Beijing’s reluctance to allow international investors greater access to its domestic bond market stems from a few real fears among the country’s policymakers. Key among them is the concomitant need for the PBoC to liberalise capital flows, giving the government less control over its currency.

Such a move would also expose the bond market to the tides of fickle foreign capital entering and leaving on a whim, and put pressure on the renminbi to appreciate as international investors swap their currencies in order to buy onshore bonds.

Debt swap

However, there are still sensible reasons for opening up the onshore bond market – even for the control-obsessed powers that be in China.

For a start if the renminbi is to become a truly global currency China needs to stop effectively pegging it to the US dollar, albeit within a trading range, by allowing it to float more freely. Doing so might lead to a depreciation in its value; many analysts think the currency has become overvalued due to the way it is managed against the dollar, which has been appreciating.  

A depreciation would make the renminbi less appealing for offshore holders. However, by encouraging offshore investors to buy its onshore government bonds, Beijing could help to moderate or even nullify that process.

Opening the Chinese bond market could also be part of a broader strategy to help the nation manage its debts.

China’s overall debt-to-GDP ratio stood at 282%, according to a McKinsey Global Institute report in May. Government debt is a manageable 55% of GDP but over half of it is owed by local governments – or more accurately local government funding vehicles, the financial companies used by these provincial and municipal authorities to get around a moratorium on borrowing.

While the total isn’t a danger to the country’s health, McKinsey noted that local government debt has risen by 27% a year since 2007, with LGFV debts reaching $1.7 trillion last year. And there are concerns that local governments haven’t necessarily used the money they have borrowed very wisely.
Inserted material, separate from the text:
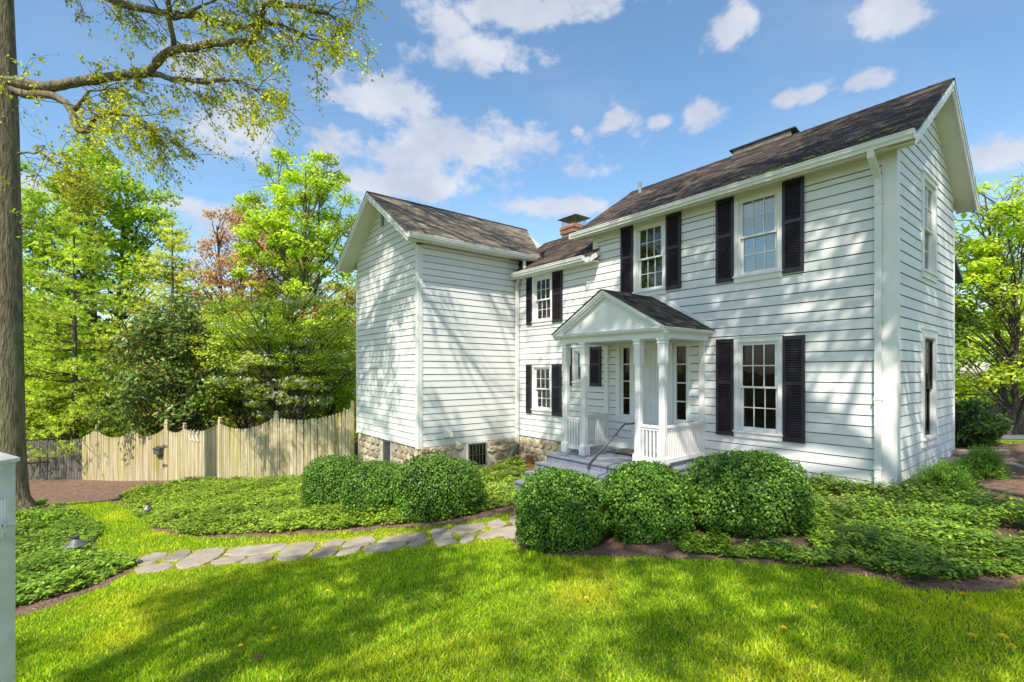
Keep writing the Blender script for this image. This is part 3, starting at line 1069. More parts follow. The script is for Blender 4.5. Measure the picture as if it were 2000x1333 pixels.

McKinsey said that a 2014 audit report found that local governments used over 20% of recent loans purely to pay older debts, while 40% of land sales (their traditionally largest revenue source) were used for debt servicing. So with land sales declining and many property markets softening, the ability of local governments to keep servicing debts could well come under pressure.

Beijing has said that it will let local governments swap loans for municipal bonds, and municipalities are beginning to issue bonds, but the programme is limited in scope. 

It might well prove more sensible for the central government to pay off the debts of the local governments by issuing central government bonds. It could do so by having the local governments apply for Beijing to pay off specific maturing debts – which it would do in return for getting a good look at what the money was spent on (thus supporting the country’s ongoing anti-corruption drive).

Plus, the central government could impose strict caps on how much local governments can borrow in the future – along with harsh penalties for any breaches.

By shifting debt from the regional to national level, China could build a very deep government bond market. It could then open this up to local and foreign institutional investors, who would then have something to invest their renminbi in.

Overseas central banks would likely also be enthusiastic holders, becoming large and stable owners of the bonds. And by doing so they would help China’s currency become a reserve currency in truth.

A large and open Chinese government bond market should have knock-on effects for local corporate bonds too as foreign capital gradually spreads out into them, making them cheaper.

In sum, as China continues to rebalance its economy and strives to get a handle on its mounting levels of debt, it will need to make searing structural reforms. Freeing up the renminbi and enlarging its government bond market would be a good way to begin this process.